WORK REQUIRED: Leaving the pictures aside, transcribe every line below exactly.

RAW DATA:

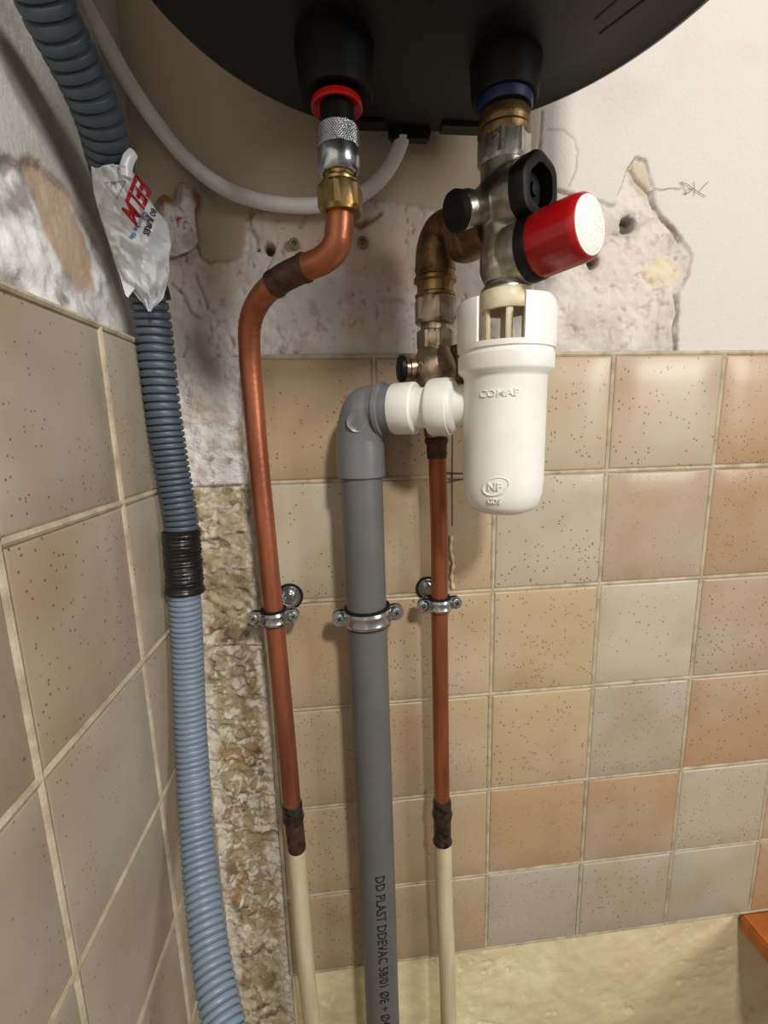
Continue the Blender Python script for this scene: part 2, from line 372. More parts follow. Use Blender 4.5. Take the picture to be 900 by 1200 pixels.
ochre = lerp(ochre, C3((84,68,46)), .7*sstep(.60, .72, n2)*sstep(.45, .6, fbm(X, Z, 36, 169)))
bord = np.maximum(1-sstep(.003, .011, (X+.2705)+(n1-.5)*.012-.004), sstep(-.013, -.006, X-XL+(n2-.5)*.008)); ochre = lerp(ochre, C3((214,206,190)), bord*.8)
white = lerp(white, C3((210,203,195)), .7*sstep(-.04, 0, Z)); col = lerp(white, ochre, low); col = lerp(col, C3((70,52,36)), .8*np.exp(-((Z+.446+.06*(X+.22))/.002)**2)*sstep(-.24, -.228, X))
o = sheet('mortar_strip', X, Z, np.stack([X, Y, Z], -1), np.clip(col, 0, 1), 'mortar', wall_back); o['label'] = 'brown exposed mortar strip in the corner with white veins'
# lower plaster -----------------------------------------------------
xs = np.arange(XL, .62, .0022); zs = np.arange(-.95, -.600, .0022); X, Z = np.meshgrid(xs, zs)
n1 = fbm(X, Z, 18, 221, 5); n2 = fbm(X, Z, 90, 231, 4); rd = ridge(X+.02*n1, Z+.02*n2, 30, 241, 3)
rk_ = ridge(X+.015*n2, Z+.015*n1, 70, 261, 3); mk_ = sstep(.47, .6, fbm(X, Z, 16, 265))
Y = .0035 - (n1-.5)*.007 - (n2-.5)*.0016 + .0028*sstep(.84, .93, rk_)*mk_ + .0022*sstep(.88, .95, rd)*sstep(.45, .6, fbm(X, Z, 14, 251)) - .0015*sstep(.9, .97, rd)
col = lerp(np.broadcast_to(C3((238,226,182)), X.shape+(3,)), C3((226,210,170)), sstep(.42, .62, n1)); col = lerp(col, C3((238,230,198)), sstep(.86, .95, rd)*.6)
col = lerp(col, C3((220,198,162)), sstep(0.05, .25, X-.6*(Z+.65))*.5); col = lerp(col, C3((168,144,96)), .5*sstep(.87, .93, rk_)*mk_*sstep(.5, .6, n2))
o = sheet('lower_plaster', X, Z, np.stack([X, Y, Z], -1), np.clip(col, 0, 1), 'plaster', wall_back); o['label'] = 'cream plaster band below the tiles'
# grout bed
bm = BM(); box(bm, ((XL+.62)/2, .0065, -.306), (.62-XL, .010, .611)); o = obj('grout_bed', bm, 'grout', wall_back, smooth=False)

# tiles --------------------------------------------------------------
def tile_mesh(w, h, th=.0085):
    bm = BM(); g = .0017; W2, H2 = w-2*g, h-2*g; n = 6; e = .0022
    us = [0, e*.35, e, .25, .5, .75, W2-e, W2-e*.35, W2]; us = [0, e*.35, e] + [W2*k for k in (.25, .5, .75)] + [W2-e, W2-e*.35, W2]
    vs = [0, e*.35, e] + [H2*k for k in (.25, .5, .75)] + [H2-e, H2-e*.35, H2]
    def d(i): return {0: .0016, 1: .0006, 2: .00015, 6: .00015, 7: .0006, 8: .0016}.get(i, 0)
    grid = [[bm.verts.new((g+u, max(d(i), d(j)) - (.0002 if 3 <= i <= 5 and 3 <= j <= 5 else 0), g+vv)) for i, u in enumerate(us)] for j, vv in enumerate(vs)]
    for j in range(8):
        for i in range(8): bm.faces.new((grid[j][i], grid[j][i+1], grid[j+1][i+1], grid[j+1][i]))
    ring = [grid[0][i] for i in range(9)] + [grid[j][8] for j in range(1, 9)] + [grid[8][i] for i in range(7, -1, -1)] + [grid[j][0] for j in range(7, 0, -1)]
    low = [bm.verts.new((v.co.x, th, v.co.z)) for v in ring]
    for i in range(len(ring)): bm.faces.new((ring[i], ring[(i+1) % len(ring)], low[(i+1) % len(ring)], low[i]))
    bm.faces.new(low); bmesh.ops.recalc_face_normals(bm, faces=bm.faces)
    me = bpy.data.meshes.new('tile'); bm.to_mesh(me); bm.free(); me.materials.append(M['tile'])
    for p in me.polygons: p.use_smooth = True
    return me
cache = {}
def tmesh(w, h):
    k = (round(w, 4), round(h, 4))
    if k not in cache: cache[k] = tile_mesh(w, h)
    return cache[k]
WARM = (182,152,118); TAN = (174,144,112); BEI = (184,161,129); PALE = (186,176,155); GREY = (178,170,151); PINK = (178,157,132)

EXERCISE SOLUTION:
Continue the Blender Python script for this scene: part 2, from line 372. More parts follow. Use Blender 4.5. Take the picture to be 900 by 1200 pixels.
ochre = lerp(ochre, C3((84,68,46)), .7*sstep(.60, .72, n2)*sstep(.45, .6, fbm(X, Z, 36, 169)))
bord = np.maximum(1-sstep(.003, .011, (X+.2705)+(n1-.5)*.012-.004), sstep(-.013, -.006, X-XL+(n2-.5)*.008)); ochre = lerp(ochre, C3((214,206,190)), bord*.8)
white = lerp(white, C3((210,203,195)), .7*sstep(-.04, 0, Z)); col = lerp(white, ochre, low); col = lerp(col, C3((70,52,36)), .8*np.exp(-((Z+.446+.06*(X+.22))/.002)**2)*sstep(-.24, -.228, X))
o = sheet('mortar_strip', X, Z, np.stack([X, Y, Z], -1), np.clip(col, 0, 1), 'mortar', wall_back); o['label'] = 'brown exposed mortar strip in the corner with white veins'
# lower plaster -----------------------------------------------------
xs = np.arange(XL, .62, .0022); zs = np.arange(-.95, -.600, .0022); X, Z = np.meshgrid(xs, zs)
n1 = fbm(X, Z, 18, 221, 5); n2 = fbm(X, Z, 90, 231, 4); rd = ridge(X+.02*n1, Z+.02*n2, 30, 241, 3)
rk_ = ridge(X+.015*n2, Z+.015*n1, 70, 261, 3); mk_ = sstep(.47, .6, fbm(X, Z, 16, 265))
Y = .0035 - (n1-.5)*.007 - (n2-.5)*.0016 + .0028*sstep(.84, .93, rk_)*mk_ + .0022*sstep(.88, .95, rd)*sstep(.45, .6, fbm(X, Z, 14, 251)) - .0015*sstep(.9, .97, rd)
col = lerp(np.broadcast_to(C3((238,226,182)), X.shape+(3,)), C3((226,210,170)), sstep(.42, .62, n1)); col = lerp(col, C3((238,230,198)), sstep(.86, .95, rd)*.6)
col = lerp(col, C3((220,198,162)), sstep(0.05, .25, X-.6*(Z+.65))*.5); col = lerp(col, C3((168,144,96)), .5*sstep(.87, .93, rk_)*mk_*sstep(.5, .6, n2))
o = sheet('lower_plaster', X, Z, np.stack([X, Y, Z], -1), np.clip(col, 0, 1), 'plaster', wall_back); o['label'] = 'cream plaster band below the tiles'
# grout bed
bm = BM(); box(bm, ((XL+.62)/2, .0065, -.306), (.62-XL, .010, .611)); o = obj('grout_bed', bm, 'grout', wall_back, smooth=False)

# tiles --------------------------------------------------------------
def tile_mesh(w, h, th=.0085):
    bm = BM(); g = .0017; W2, H2 = w-2*g, h-2*g; n = 6; e = .0022
    us = [0, e*.35, e, .25, .5, .75, W2-e, W2-e*.35, W2]; us = [0, e*.35, e] + [W2*k for k in (.25, .5, .75)] + [W2-e, W2-e*.35, W2]
    vs = [0, e*.35, e] + [H2*k for k in (.25, .5, .75)] + [H2-e, H2-e*.35, H2]
    def d(i): return {0: .0016, 1: .0006, 2: .00015, 6: .00015, 7: .0006, 8: .0016}.get(i, 0)
    grid = [[bm.verts.new((g+u, max(d(i), d(j)) - (.0002 if 3 <= i <= 5 and 3 <= j <= 5 else 0), g+vv)) for i, u in enumerate(us)] for j, vv in enumerate(vs)]
    for j in range(8):
        for i in range(8): bm.faces.new((grid[j][i], grid[j][i+1], grid[j+1][i+1], grid[j+1][i]))
    ring = [grid[0][i] for i in range(9)] + [grid[j][8] for j in range(1, 9)] + [grid[8][i] for i in range(7, -1, -1)] + [grid[j][0] for j in range(7, 0, -1)]
    low = [bm.verts.new((v.co.x, th, v.co.z)) for v in ring]
    for i in range(len(ring)): bm.faces.new((ring[i], ring[(i+1) % len(ring)], low[(i+1) % len(ring)], low[i]))
    bm.faces.new(low); bmesh.ops.recalc_face_normals(bm, faces=bm.faces)
    me = bpy.data.meshes.new('tile'); bm.to_mesh(me); bm.free(); me.materials.append(M['tile'])
    for p in me.polygons: p.use_smooth = True
    return me
cache = {}
def tmesh(w, h):
    k = (round(w, 4), round(h, 4))
    if k not in cache: cache[k] = tile_mesh(w, h)
    return cache[k]
WARM = (182,152,118); TAN = (174,144,112); BEI = (184,161,129); PALE = (186,176,155); GREY = (178,170,151); PINK = (178,157,132)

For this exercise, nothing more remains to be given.